Start of DATASET EXTRACT

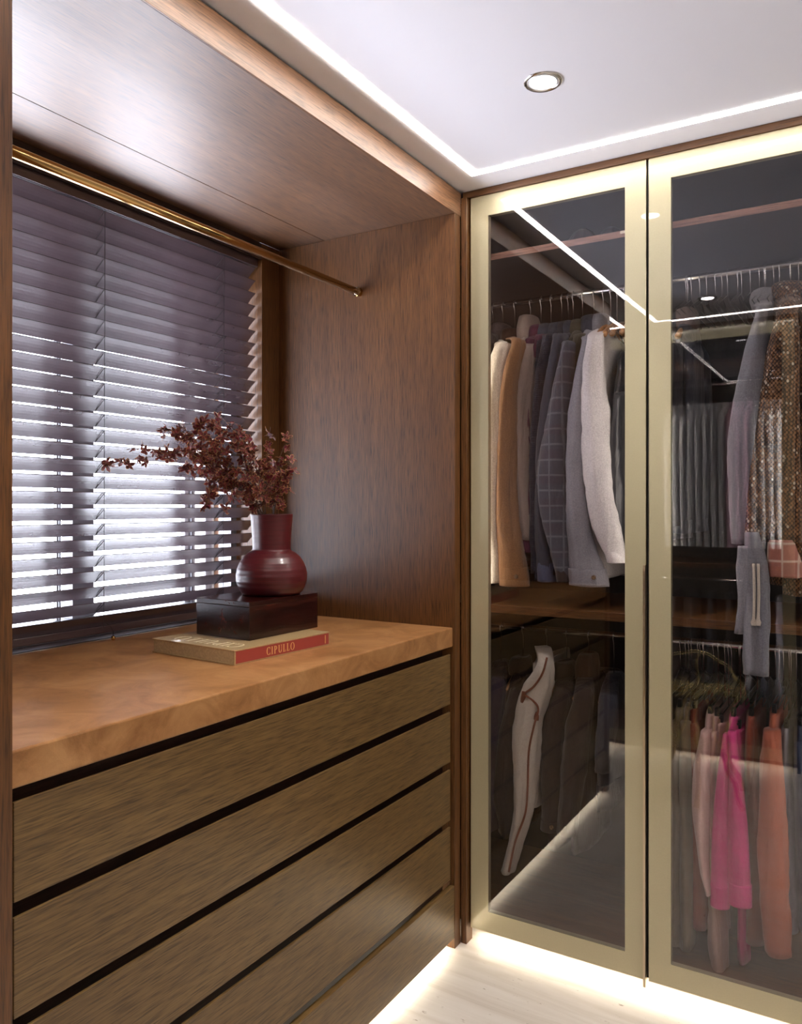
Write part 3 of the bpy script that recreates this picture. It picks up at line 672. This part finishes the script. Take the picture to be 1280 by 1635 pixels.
G = 'coats and jackets hung on the upper rod'
garment('jacket', 'dark umber jacket half hidden behind the first door stile', 'jacket', FB['umber'], 787, [(783, 545, 8), (782, 640, 9), (780, 760, 9), (781, 850, 8)], G, hem=1.25, hanglabel='leftmost wooden hanger on the upper rod, beside the door stile')
garment('sweater', 'cream wool jacket with a grey-brown collar, second from the left stile', 'jacket', FB['cream'], 803, [(804, 555, 14), (797, 600, 16), (793, 700, 16), (791, 820, 15), (790, 880, 14), (794, 930, 10)], G, collar=FB['mole'], collar_h=.075, ztop=1.99, hanglabel='wooden hanger under the cream wool jacket')
garment('coat', 'camel wool jacket with a buttoned cuff and dark brown collar', 'jacket', FB['camel'], 822, [(828, 550, 9), (818, 610, 12), (812, 720, 15), (811, 820, 17), (817, 880, 20), (821, 932, 22)], G, collar=FB['darkbrown'], cuff=.055, button=True, hem=1.18, seed=3, hanglabel='wooden hanger under the camel jacket')
garment('jacket', 'taupe hooded jacket hanging between the camel and the burgundy ones', 'jacket', FB['taupe'], 847, [(846, 560, 10), (838, 640, 15), (836, 720, 14), (840, 800, 11), (845, 862, 9)], G, yf=2.47, collar=FB['taupe'], collar_h=.085, hem=1.22, hanglabel='wooden hanger under the taupe hood')
garment('sweater', 'burgundy sweater showing as a thin strip right of the taupe jacket', 'sweater', FB['burgundy'], 864, [(864, 545, 7), (856, 600, 7), (852, 700, 7), (851, 800, 6), (851, 860, 5)], G, yf=2.50, collar=FB['burgundy'], hem=1.25, hanglabel='wooden hanger above the burgundy sweater')
garment('sweater', 'ink navy ribbed sweater next to the burgundy one', 'sweater', FB['ink'], 880, [(878, 545, 10), (868, 620, 10), (861, 720, 10), (859, 830, 10), (859, 915, 9)], G, yf=2.47, collar=FB['slate'], hem=1.16, hanglabel='wooden hanger above the ink ribbed sweater')
garment('shirt', 'slate shirt jacket with a slate-blue cuff left of the plaid one', 'jacket', FB['slate'], 897, [(894, 545, 10), (884, 620, 12), (874, 720, 13), (870, 830, 14), (874, 925, 13)], G, yf=2.45, collar=FB['slate'], cuff=.055, cuffmat=FB['blue'], hem=1.16, hanglabel='wooden hanger above the slate shirt jacket')
garment('jacket', 'charcoal blazer just behind the plaid sleeve', 'jacket', FB['charcoal'], 907, [(905, 548, 9), (896, 640, 9), (890, 740, 9), (892, 840, 9), (900, 920, 8)], G, yf=2.50, collar=FB['charcoal'], hem=1.18, hanglabel='wooden hanger above the charcoal blazer')
garment('jacket', 'charcoal plaid wool jacket with pale blue-grey checks', 'jacket', FB['plaid'], 915, [(908, 555, 10), (903, 600, 13), (893, 680, 18), (883, 760, 22), (886, 820, 21), (895, 880, 15), (901, 925, 10)], G, collar=FB['slate'], cuff=.03, cuffmat=FB['umber'], hem=1.17, seed=5, hanglabel='wooden hanger above the plaid jacket')
garment('jacket', 'dark olive jacket between the plaid and the light grey ones', 'jacket', FB['olive'], 930, [(927, 545, 10), (921, 620, 9), (916, 720, 8), (914, 820, 8), (914, 900, 7)], G, yf=2.48, collar=FB['olive'], hem=1.20, hanglabel='wooden hanger above the dark olive jacket')
garment('coat', 'light grey wool jacket with a wide turned cuff and horn button', 'jacket', FB['grey'], 948, [(940, 548, 9), (931, 610, 12), (924, 700, 14), (923, 790, 17), (930, 870, 20), (940, 932, 28)], G, collar=FB['slate'], collar_h=.06, cuff=.048, button=True, hem=1.16, seed=8, hanglabel='wooden hanger above the light grey jacket')
garment('jacket', 'off-white wool overshirt with a sleeve swinging to the right', 'jacket', FB['white'], 963, [(951, 545, 12), (948, 600, 17), (953, 700, 21), (961, 780, 22), (972, 850, 22), (985, 895, 14)], G, yf=2.40, collar=FB['knit'], collar_h=.06, cuff=.03, hem=1.17, seed=2, pocket=True, hanglabel='wooden hanger above the off-white overshirt')
garment('vest', 'black quilted puffer vest at the right edge of the first door', 'vest', FB['black'], 1003, [(990, 640, 9), (988, 720, 11), (990, 800, 11), (990, 865, 8)], G, yf=2.44, ztop=1.90, hem=1.26, ribs=True, hang=False, rear=False)
for k, (px, pl_) in enumerate(((975, 'first'), (985, 'second'), (997, 'third'), (1012, 'fourth'))):
    hanger(on_y(2.62, px, 540).x, pl_+' bare wooden hanger right of the off-white overshirt', 'bare wooden hangers on the upper rod', top=ZR-.12)
garment('jacket', 'black jacket with white edge piping, first behind the second door', 'jacket', FB['charcoal'], 1072, [(1078, 560, 9), (1079, 640, 9), (1078, 740, 8), (1078, 840, 7)], G, yf=2.44, ztop=1.98, hem=1.3, collar=FB['slate'], hanglabel='wooden hanger above the black piped jacket')
garment('jacket', 'dark slate jacket with a rolled pale collar behind the second door', 'jacket', FB['slate'], 1098, [(1100, 560, 8), (1102, 650, 8), (1100, 750, 8), (1098, 830, 7)], G, yf=2.50, ztop=1.98, hem=1.32, collar=FB['mole'], collar_h=.06, hanglabel='wooden hanger above the dark slate jacket')
garment('cardigan', 'long mid-grey knitted coat with a tapering sleeve, behind the second door', 'cardigan', FB['knit'], 1222, [(1216, 498, 8), (1208, 560, 17), (1200, 640, 26), (1192, 720, 28), (1186, 800, 20), (1183, 868, 13)], G, ztop=2.02, hem=1.20, collar=FB['grey'], amp=.08, seed=4, hanglabel='wooden hanger above the long grey knitted coat')
garment('jacket', 'brown basket-weave tweed jacket with pale flecks at the picture edge', 'jacket', FB['tweed'], 1262, [(1258, 492, 14), (1248, 570, 25), (1238, 670, 33), (1232, 760, 42), (1232, 865, 46)], G, yf=2.41, ztop=2.03, hem=1.18, collar=FB['tweed'], amp=.07, bodyx=.05, seed=6, hanglabel='wooden hanger above the brown tweed jacket')
garment('coat', 'second brown tweed coat beyond the flecked jacket', 'coat', FB['tweed'], 1320, [(1290, 500, 16), (1285, 600, 22), (1280, 720, 24), (1278, 820, 26), (1276, 950, 22)], G, yf=2.46, ztop=2.03, hem=1.12, hanglabel='hanger of the second tweed coat')
# hanging scarf-like sleeve ends below the grey coat
t = thing('scarf', tuple(on_y(2.40, 1208, 1080)), 'grey knitted scarf with pale turned ends dropping over the lower shelf edge', 'scarf')
def px_cloth(name, rows, y, ry, mat, parent, amp=.1, k=4, seed=1.0, **kw):
    out = []
    for px, py, hw in rows:
        q = on_y(y, px, py); out.append((q.x, y, q.z, hw*(q-CAM).dot(F)/FPX, ry, 0))
    return obj(name, cloth_loft(bmesh.new(), out, 22, 6, amp, k, seed, **kw), mat, parent, True)
px_cloth('long_end', [(1200, 850, 10), (1206, 900, 16), (1208, 960, 19), (1207, 1020, 20), (1206, 1078, 19)], 2.352, .012, FB['knit'], t, .12)
px_cloth('short_end', [(1192, 872, 14), (1191, 905, 15), (1187, 960, 9), (1180, 1012, 7)], 2.353, .010, FB['grey'], t, .12, seed=3)
for px in (1203, 1210): px_cloth('tassel_cord', [(px, 900, 2.2), (px+1, 950, 2.2), (px, 985, 2.4), (px, 993, 4.5), (px, 999, 3.5)], 2.3375, .003, FB['ecru'], t, .02)
t = thing('sleeve_cuff', tuple(on_y(2.39, 1250, 925)), 'coral and cream tweed jacket cuff below the brown flecked jacket', 'jacket')
px_cloth('cuff', [(1246, 862, 18), (1250, 895, 24), (1252, 921, 27)], 2.385, .035, FB['rose'], t, .08)

# hats on the top shelf
for px, py, lab, r_ in ((930, 362, 'dark ribbed knitted hat on the top shelf, left of the other', .052), (976, 352, 'dark ribbed knitted hat on the top shelf, nearest the door stile', .046)):
    c = on_y(2.55, px, py); t = thing('knitted_hat', (c.x, 2.55, 2.222), lab, 'hat', 'hats on the top shelf')
    bm = bmesh.new(); n = 40; prof = [(.001, 1.0), (.3, .96), (.62, .80), (.88, .50), (.98, .22), (1.0, 0)]; rings = []
    for rr, zz_ in prof: rings.append([bm.verts.new((c.x+r_*rr*(1+.05*math.cos(10*a))*math.cos(a), 2.55+r_*rr*(1+.05*math.cos(10*a))*math.sin(a), 2.235+r_*1.45*zz_)) for a in [2*math.pi*k/n for k in range(n)]])
    for a, b in zip(rings, rings[1:]):
        for k in range(n): bm.faces.new((a[k], a[(k+1) % n], b[(k+1) % n], b[k]))
    obj('crown', bm, FB['umber'], t, True)
    obj('brim_band', lathe(bmesh.new(), [(r_*.9, 2.2225), (r_*1.06, 2.2225), (r_*1.09, 2.232), (r_*1.06, 2.245), (r_*.92, 2.245)], c.x, 2.55, 32), FB['darkbrown'], t, True)

# ---- lower rail, first door: jackets
GL = 'dark jackets on the lower rod'
ZL = .975
def low(name, label, cat, mat, neck, sleeve, **k):
    k.setdefault('hem', .30); k.setdefault('ztop', .85)
    g = garment(name, label, cat, mat, neck, sleeve, k.pop('group', GL), hang=False, **k)
    hanger(Vector(g.location).x, 'hanger of the '+label, 'hangers on the lower rod', zr=ZL, top=k['ztop']-.012)
    return g
low('jacket', 'plum-grey jacket at the left stile on the lower rod', 'jacket', FB['plum'], 800, [(796, 1095, 10), (790, 1160, 12), (787, 1240, 12), (788, 1320, 10)], yf=2.46)
low('jacket', 'umber wool jacket left of the white piped jacket', 'jacket', FB['umber'], 835, [(826, 1110, 12), (815, 1180, 18), (806, 1260, 17), (812, 1330, 14)], yf=2.48, collar=FB['umber'])
wj = low('jacket', 'ecru white jacket with rust piping winding down its edge', 'jacket', FB['ecru'], 873, [(870, 1058, 11), (858, 1100, 22), (846, 1150, 22), (842, 1220, 20), (838, 1290, 14), (826, 1340, 10), (812, 1390, 10)], group=GL, yf=2.42, ztop=.86, rear=False, bodyx=.02, hem=.42, seed=9)
rows = []
for px, py in ((873, 1050), (866, 1075), (852, 1096), (838, 1108), (850, 1118), (859, 1132), (852, 1160), (844, 1200), (842, 1260), (838, 1300), (822, 1345), (812, 1392)):
    q = on_y(2.366, px, py); rows.append(tuple(q))
bm = bmesh.new(); rod_tube(bm, [Vector(q) for q in catmull(rows, 5)], .0035, 8); obj('piping', bm, FB['rust'], wj, True)
rows = [(836, 1104, 3), (838, 1122, 8), (847, 1138, 12), (856, 1150, 4)]
px_cloth('facing', rows, 2.374, .005, FB['rust'], wj, .05)
low('jacket', 'dark brown button-front jacket right of the white one', 'jacket', FB['umber'], 905, [(898, 1110, 14), (888, 1160, 20), (884, 1240, 17), (880, 1320, 15)], yf=2.47, collar=FB['umber'], cuff=.03, button=True)
low('jacket', 'dark brown pinstripe jacket, second right of the white one', 'jacket', FB['umber'], 940, [(932, 1110, 16), (922, 1180, 20), (914, 1260, 16), (906, 1330, 16)], yf=2.45, collar=FB['darkbrown'], collar_h=.08)
low('jacket', 'charcoal blue jacket at the right stile of the first door', 'jacket', FB['slate'], 980, [(972, 1120, 14), (968, 1180, 14), (962, 1230, 12)], yf=2.47, hem=.45)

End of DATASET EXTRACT

**WHAT THE TASK REQUIRES**
Tally the lines in this data that hold the word "picture" and state only the count.

**RESULT OF THE TASK**
2